The text again says that these must be put down on paper and suggests, as it did previously, that we should be willing to make amends to those we had harmed, as long as we don't do still more harm in the process.

h) "To sum up about sex: We earnestly pray for the right ideal, for guidance in each questionable situation, for sanity, and for the strength to do the right thing. If sex is very troublesome, we throw ourselves the harder into helping others."

Again, we are given the opportunity to act on that decision we made in Step Three and ask our HP for guidance and strength.

If you have completed the above directions, you have now completed the 4th Step as described in the Big Book. It concludes by saying "If you have already made a decision, and an inventory of your grosser handicaps, you have made a good beginning. That being so you have swallowed and digested some big chunks of truth about yourself."

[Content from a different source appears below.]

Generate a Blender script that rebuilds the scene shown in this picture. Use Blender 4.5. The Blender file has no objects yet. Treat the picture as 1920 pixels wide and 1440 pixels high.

II.)  The Fourth Step - 12 x 12 Format

Page 32 of the OA 12x12 says that how we do our 4th Step makes little difference, that what's important is simply that we do it. Even in regard to the previously discussed recommendation that we list our assets or positive character traits, it says that whether we do it at the beginning of the step or run a line down the middle of our paper with positives on one side and negatives on the other or alternate between one and the other makes no real difference.

To give the 4th Step some structure though, the 12x12 offers a series of questions for us to answer. These questions range from "Have we ever played a mean trick on someone?" and "Are we afraid to end existing relationships which are destructive or inappropriate for us?" to "Have we ever broken a confidence?" and "Have we ever taken anyone's life?" These questions and answers should be done by writing them, not simply reviewing them in our minds. I've heard that there are 107 questions in all, but I choose not to count them! : )

As in the Big Book version, it asks us to go back through to see if there may be anything we've forgotten and then meditate and be willing to face whatever truths about ourselves that our HP wants to show us.

In closing, I'd like to make a few comments about this step. Some of the things we've written down may be things we hoped we would never have to disclose to another human being. Most of us don't share these most shameful secrets in an open forum and instead share them only with our sponsors, and even then often only when doing our Step Five. I would advise against open disclosure of these things here on this loop unless you have discussed it with your sponsor first. Step Five, which we will discuss in detail next week, only asks us to share these things with ourselves, our HP, and ANOTHER human being, not several hundred! : ) Eventually, the shame some of us carry may be alleviated and we will willingly share these things in a way to help others who suffer from the same experiences, but that time may not yet be here. Please speak to your sponsors about these things before using self-disclosure.